Insolvencies involving fraud at the level of millions and billions of euros get a lot of media attention, especially if they come from the "green energy" industry, such as the Prokon insolvency. However, this is not necessarily the fate of every sustainability project, especially if it's a smaller project that invites us everyday normal citizens to invest just a little bit of our funds - a concept also known as crowd funding projects. Indeed, there are several interesting examples for crowd-funded energy projects.
One of them is Econeers, a platform which has been used to bring together developers and investors in order to finance several solar, bioenergy and efficiency projects in the past. For example, for one PV farm in the German region of Saxony-Anhalt, 442.750 EUR were invested by 322 people, implying an average investment of 1375 EUR per person. At an expected profitability of 4,5% per year over seven years, this average investment of 1375 EUR is of course not going to replace your financial plans for retirement. However, this is not what people should aim for with this kind of investment, since it becomes a "subordinated loan" given by the multiple citizen investors to the project developer - which means that in case of insolvency of the project, those loans might not be paid back to the investors. Nevertheless : if the minimum threshold of total investment is not met, like for example in this biogas project, the investors' money will of course not be lost but reimbursed, given that the project was not able to get started.
Actually, those are principles which are in general quite common for crowd-funded energy projects. As a matter of fact, they are common to Econeers and also to Bettervest. The latter is a crowd-funding platform specialised mainly in energy efficiency projects in Germany and in solar projects in Africa, as their impressive record of successful projects shows. They currently even offer the possibility to participate in a crowd-funding towards the further development of their own website! Also, Bettervest calls for "energy detectives", meaning third persons identifying potential further projects, against a compensation derived from the project's success.
Bettervest allows users to invest sums as little as 50 EUR, whereas Econeers seems to imply a minimum of 250 EUR, at least for currently ongoing projects. Another difference might be that Bettervest mainly aims at smaller total investment amounts than Econeers, which makes it easier for the necessary amount of investment to be reached, and for the users to diversify their investment into different projects.
In any case, both of these examples have in common that they represent crowd-investments, which could perhaps be regarded as a sub-category of crowd-funding. Indeed, crowd-funding can also work without promising a financial return on investment.
An energy-related example of this "non-profit" kind of crowd-funding is the following campaign from the Greek branch of Greenpeace :
Source : Greenpeace Greece |
Of course you could argue that this Greenpeace campaign might not have answers to all the further questions it implies (e.g.: even if the idealistically high target sum of 1 million EUR was reached, would that really be enough to provide sufficient PV panels to all low-income households in Rhodes? And even if that was the case, could you really just phase out fossil fuels on Rhodes - what about night and backup needs? Not to mention their long-term goal to "kickstart the solarization of the Greek economy (and beyond!)"...).

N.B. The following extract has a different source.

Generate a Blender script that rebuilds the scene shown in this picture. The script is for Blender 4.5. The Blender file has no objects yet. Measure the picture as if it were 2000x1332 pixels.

Yet, gathering some amounts of money for this project could still be a pragmatic way of people helping people directly in these difficult times. For example, as one of its similar projects in the past, the NGO quotes a project (PV plus heat pumps) carried out recently on Rhodes for a children's orphanage that could not have afforded heating during winter. This kind of help is probably an example of useful crowd-funding that everybody can agree on...
Great -- thanks for the info -- we gonna spend some money for the Greece project (partly instead of Christmas gifts).